Pascal BaumgartenLes chiffres sont sans appel : alors que la France figurait dans le peloton de tête de l’Union européenne jusque dans les années 90, elle a chuté au 11e rang pour le PIB par habitant, indicateur le plus représentatif de la richesse nationale. Si la productivité individuelle des travailleurs français est en moyenne supérieure à celle des pays voisins, leur taux d’activité est nettement plus faible, combinaison d’un taux de chômage plus élevé et d’une moindre participation au marché de l’emploi des jeunes et des seniors.

De multiples freins existent dans notre pays à la création d’emplois durables. L’un des plus frustrants est l’écart des compétences entre les besoins des entreprises d’une part et les talents disponibles de l’autre. Manifeste depuis plusieurs années dans un certain nombre de professions « sous tension » (sans que cela se soit forcément accompagné d’une prise de conscience par tous les acteurs concernés), il est appelé à s’amplifier. Une modélisation du McKinsey Global Institute présage ainsi qu’à horizon 2020, en intégrant aux prévisions une reprise forte de la croissance, il pourrait manquer en France 2,2 millions de diplômés du supérieur, et dans le même temps, 2,3 millions d’emplois peu qualifiés pour les actifs non bacheliers. La transition vers l’économie de la connaissance accentue la recherche d’expertises pointues, notamment mathématiques et techniques, ainsi que de généralistes de haut niveau destinés à des fonctions de management.

Face à ces enjeux, une large majorité de DRH s’accorde sur la nécessité de faire évoluer l’enseignement supérieur : une meilleure orientation des étudiants vers les filières à fort potentiel, un développement de l’apprentissage comme passerelle entre mondes de l’enseignement et de l’entreprise, une plus grande attention apportée à l’acquisition de compétences de « savoir-être » plutôt que de « savoir-faire », ou encore l’ouverture internationale sont fréquemment cités comme des axes prioritaires.

Mais, dans un environnement économique extrêmement mouvant, il ne faut pas attendre des formations initiales qu’elles résolvent tous les problèmes.
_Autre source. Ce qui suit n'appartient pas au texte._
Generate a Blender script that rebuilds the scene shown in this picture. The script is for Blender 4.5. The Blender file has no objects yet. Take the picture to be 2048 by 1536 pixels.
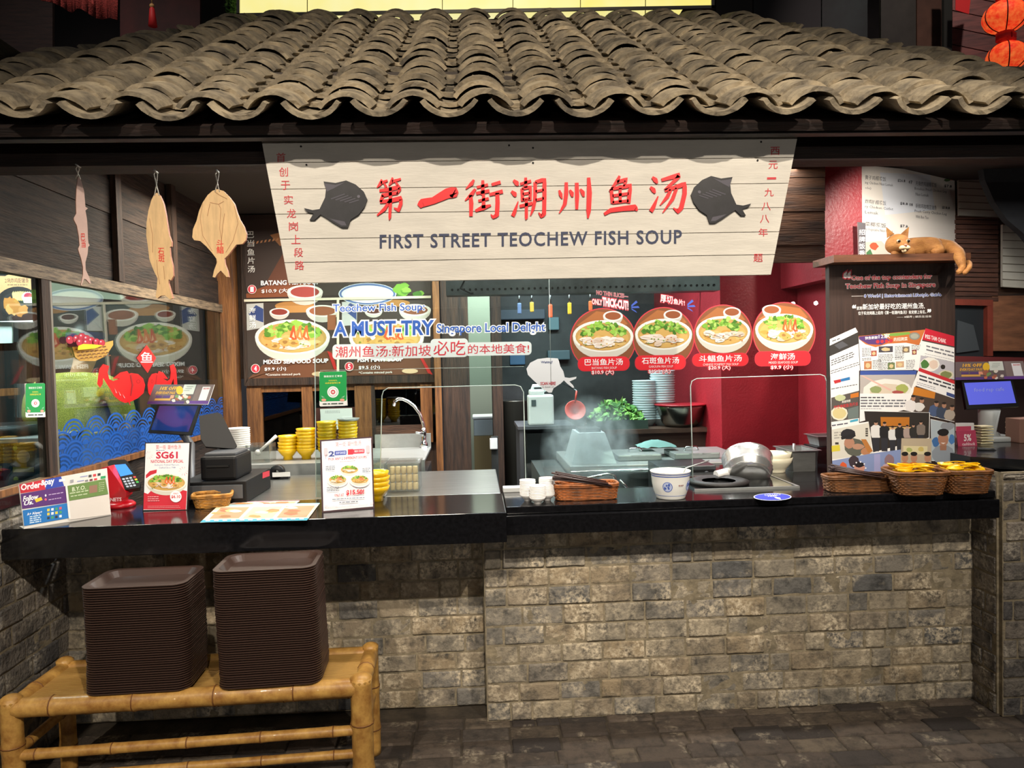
import bpy, bmesh, math, random
from math import sin, cos, pi, radians, sqrt, atan2
from mathutils import Vector, Matrix, noise
random.seed(7)
S = bpy.context.scene
COL = S.collection
# ---------------------------------------------------------------- camera
F, CX, CY = 1480.0, 1024.0, 768.0          # focal length and centre in pixels of the 2048x1536 frame
EYE = Vector((0, 0, 1.55))
yaw, pitch, roll = -0.051, -0.034, 0.0235
_f = Vector((-sin(yaw)*cos(pitch), cos(yaw)*cos(pitch), sin(pitch)))
_r = Vector((cos(yaw), sin(yaw), 0)); _u = _r.cross(_f)
RT = _r*cos(roll) - _u*sin(roll); UP = _u*cos(roll) + _r*sin(roll); FW = _f
cd = bpy.data.cameras.new('camera'); cam = bpy.data.objects.new('camera', cd); COL.objects.link(cam)
cd.sensor_width = 36; cd.lens = 36*F/2048; cd.clip_start = .02; cd.clip_end = 200
cam.matrix_world = Matrix(((RT.x, UP.x, -FW.x, EYE.x), (RT.y, UP.y, -FW.y, EYE.y), (RT.z, UP.z, -FW.z, EYE.z), (0, 0, 0, 1)))
S.camera = cam
# ---------------------------------------------------------------- world, exposure, lamps
S.view_settings.view_transform = 'Standard'; S.view_settings.look = 'None'
S.view_settings.gamma = 1; S.view_settings.use_curve_mapping = False
S.view_settings.exposure = 0.0
w = bpy.data.worlds.new('hall'); S.world = w; w.use_nodes = True
w.node_tree.nodes['Background'].inputs[0].default_value = (.80, .78, .85, 1)
w.node_tree.nodes['Background'].inputs[1].default_value = .035
def spot(name, loc, aim, e, col, size=60, blend=.5, r=.06):
    l = bpy.data.lights.new(name, 'SPOT'); l.energy = e; l.color = col; l.spot_size = radians(size); l.spot_blend = blend; l.shadow_soft_size = r
    o = bpy.data.objects.new(name, l); COL.objects.link(o); o.location = loc
    o.rotation_euler = (Vector(aim)-Vector(loc)).to_track_quat('-Z', 'Y').to_euler(); return o
def area(name, loc, rot, sx, sy, e, col):
    l = bpy.data.lights.new(name, 'AREA'); l.shape = 'RECTANGLE'; l.size = sx; l.size_y = sy; l.energy = e; l.color = col
    o = bpy.data.objects.new(name, l); COL.objects.link(o); o.location = loc; o.rotation_euler = [radians(a) for a in rot]; return o
WARM = (1, .89, .74)
spot('track_spot', (.25, -1.6, 4.9), (.3, 2.9, 2.35), 1020, WARM, 45, .8, .035)
spot('track_spot', (-2.0, -1.9, 4.7), (-.9, 2.9, 1.15), 620, WARM, 38, 1, .05)
spot('track_spot', (2.3, -1.9, 4.7), (1.2, 2.9, 1.2), 720, WARM, 36, 1, .05)
spot('track_spot', (1.4, -1.6, 4.7), (-1.9, 2.3, .4), 800, WARM, 34, .8, .05)  # added fill to brighten the low brick side wall at the left
spot('upper_wall_fill', (-2.4, 3.2, 5.6), (-2.9, 5.2, 4.1), 170, (1, .85, .8), 60, .9)  # added fill so the red cloth at the upper left shows
spot('upper_wall_fill', (3.0, 3.6, 5.6), (3.9, 5.8, 4.1), 170, (1, .8, .75), 60, .9)  # added fill for the reddish boards behind the lanterns
spot('track_spot', (1.6, 1.2, 4.7), (1.55, 2.7, 0), 110, WARM, 40, .9, .05)
for x, z, e in ((-3.2, 1.92, 42), (-1.5, 1.92, 54), (1.96, 1.92, 54), (2.88, 1.92, 42), (4.94, 2.3, 16), (5.3, 2.3, 16)):      # lit shop fronts across the lane
    spot('opposite_shop_light', (x, -4.6, z), (x*.35+.2, 3, 1.5), e, (1, .93, .84), 52, .7, .03)
area('stall_light', (-.85, 4.35, 2.52), (0, 0, 0), 1.5, .25, 62, (1, .90, .74))
area('kitchen_light', (.55, 4.9, 2.55), (0, 0, 0), 1.2, .2, 75, (.86, .95, 1))
area('passage_fill', (.1, 7.0, 2.6), (0, 0, 0), .5, .3, 32, (.95, 1, .92))  # added fill, brightens the pale wall at the end of the passage
area('counter_light', (1.25, 3.75, 2.5), (0, 0, 0), .9, .2, 14, (1, .93, .84))
area('eave_fill', (.55, 2.95, 2.24), (-8, 0, 0), 3.2, .05, 37, (1, .95, .86))  # added strip hidden behind the sign, lights the glass stickers and counter
area('neighbour_light', (-2.4, 3.5, 2.55), (10, 0, 0), .8, .4, 58, (.9, .98, 1))
area('kitchen_light', (.4, 4.1, 2.55), (0, 0, 0), 1.0, .2, 30, (.90, .96, 1))
area('neighbour_light', (2.95, 3.7, 2.45), (0, 0, 0), .8, .4, 14, (1, .95, .9))
spot('menu_fill', (2.2, 3.25, 2.5), (2.4, 4.35, 1.95), 70, (1, .93, .82), 70, .8, .03)  # added fill aimed at the neighbouring menu board to brighten it
spot('worktop_spot', (1.25, 3.75, 2.45), (1.78, 4.6, 1.0), 26, (1, .9, .8), 46, .35, .02)
# ---------------------------------------------------------------- picture point -> point on a known plane of the place
def ray(px, py): return FW*F + RT*(px-CX) + UP*(CY-py)
class Pl:
    def __init__(s, o, n):
        s.o = Vector(o); s.n = Vector(n).normalized()
        if s.n.dot(EYE-s.o) < 0: s.n = -s.n
    def __call__(s, px, py, off=0):
        d = ray(px, py); t = s.n.dot(s.o-EYE)/s.n.dot(d)
        return EYE + d*t + s.n*off
def PY(Y): return Pl((0, Y, 0), (0, -1, 0))
def PX(X): return Pl((X, 0, 0), (1, 0, 0))
def PZ(Z): return Pl((0, 0, Z), (0, 0, 1))
def stand(bl, br, z, tilt=0):                # a card whose foot runs between two picture points at height z, leaning back
    a, b = PZ(z)(*bl), PZ(z)(*br); e = (b-a).normalized(); back = Vector((-e.y, e.x, 0))
    if back.y < 0: back = -back
    t = radians(tilt); up = Vector((0, 0, 1))*cos(t)+back*sin(t)
    return Pl(a, e.cross(up))
# ---------------------------------------------------------------- materials
def lin(c):
    c = c/255.; return c/12.92 if c <= .04045 else ((c+.055)/1.055)**2.4
def L3(c): return (lin(c[0]), lin(c[1]), lin(c[2]), 1)
_M = {}
def mat(key, c=(128, 128, 128), rough=.6, metal=0, var=0, vs=8, c2=None, bump=0, bs=60, emit=0, stretch=None, island=0, alpha=1, coat=0, spec=.5, detail=4):
    if key in _M: return _M[key]
    m = bpy.data.materials.new(key); m.use_nodes = True; nt = m.node_tree; N = nt.nodes; Lk = nt.links
    b = N['Principled BSDF']; b.inputs['Roughness'].default_value = rough; b.inputs['Metallic'].default_value = metal
    b.inputs['Base Color'].default_value = L3(c); b.inputs['Specular IOR Level'].default_value = spec
    b.inputs['Coat Weight'].default_value = coat
    if alpha < 1: b.inputs['Alpha'].default_value = alpha
    src = None
    if var or bump:
        tc = N.new('ShaderNodeTexCoord'); mp = N.new('ShaderNodeMapping'); Lk.new(tc.outputs['Object'], mp.inputs['Vector'])
        if stretch: mp.inputs['Scale'].default_value = stretch
    if var:
        nz = N.new('ShaderNodeTexNoise'); nz.inputs['Scale'].default_value = vs; nz.inputs['Detail'].default_value = detail; nz.inputs['Roughness'].default_value = .65
        Lk.new(mp.outputs[0], nz.inputs['Vector'])
        rp = N.new('ShaderNodeMapRange'); rp.inputs['From Min'].default_value = .32; rp.inputs['From Max'].default_value = .68
        Lk.new(nz.outputs['Fac'], rp.inputs['Value'])
        mx = N.new('ShaderNodeMix'); mx.data_type = 'RGBA'; Lk.new(rp.outputs[0], mx.inputs['Factor'])
        cc = c2 or tuple(v*(1-var) for v in c); mx.inputs['A'].default_value = L3(c); mx.inputs['B'].default_value = L3(cc)
        src = mx.outputs['Result']
    if island:
        g = N.new('ShaderNodeNewGeometry'); hs = N.new('ShaderNodeHueSaturation'); mr = N.new('ShaderNodeMapRange')
        Lk.new(g.outputs['Random Per Island'], mr.inputs['Value']); mr.inputs['To Min'].default_value = 1-island; mr.inputs['To Max'].default_value = 1+island
        Lk.new(mr.outputs[0], hs.inputs['Value'])
        if src: Lk.new(src, hs.inputs['Color'])
        else: hs.inputs['Color'].default_value = L3(c)
        src = hs.outputs['Color']
    if src: Lk.new(src, b.inputs['Base Color'])
    if bump:
        n2 = N.new('ShaderNodeTexNoise'); n2.inputs['Scale'].default_value = bs; n2.inputs['Detail'].default_value = 5; Lk.new(mp.outputs[0], n2.inputs['Vector'])
        bp = N.new('ShaderNodeBump'); bp.inputs['Strength'].default_value = bump; bp.inputs['Distance'].default_value = .01
        Lk.new(n2.outputs['Fac'], bp.inputs['Height']); Lk.new(bp.outputs[0], b.inputs['Normal'])
    if emit:
        b.inputs['Emission Strength'].default_value = emit
        if src: Lk.new(src, b.inputs['Emission Color'])
        else: b.inputs['Emission Color'].default_value = L3(c)
    _M[key] = m; return m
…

Les entreprises elles-mêmes doivent jouer un rôle de premier plan pour cultiver le capital humain.

Elles ont pour cela de nombreux atouts : elles disposent de la vision la plus précise des savoir-faire et savoir-être nécessaires à leur activité, elles abritent en leur sein les talents qui ne demandent souvent qu’à transmettre leurs compétences, et elles peuvent s’appuyer sur de nombreuses innovations en termes de pédagogie (notamment le e-learning). La responsabilité sociétale s’est faite une place dans les projets de beaucoup de nos entreprises ; nous les encourageons maintenant à revisiter l’impact qu’elles peuvent avoir sur l’écart des ressources dans les bassins d’emploi où elles opèrent, par une anticipation des besoins qui dépasse le cadre traditionnel de la GPEC, par une construction de partenariats avec des organismes de formation, et par le développement de parcours de formation innovants.

Beaucoup de dirigeants partageant cette conviction font part de leur difficulté à investir de façon conséquente dans le capital humain dans un contexte de marges très faibles, où chacun fait la « chasse aux coûts ». Si les aides financières existent, un vrai travail de simplification est nécessaire pour que ceux qui ont le plus besoin de formation, puissent y accéder. Les branches professionnelles ont aussi un rôle à jouer pour mutualiser des investissements de long terme que chaque acteur pris individuellement ne peut financer.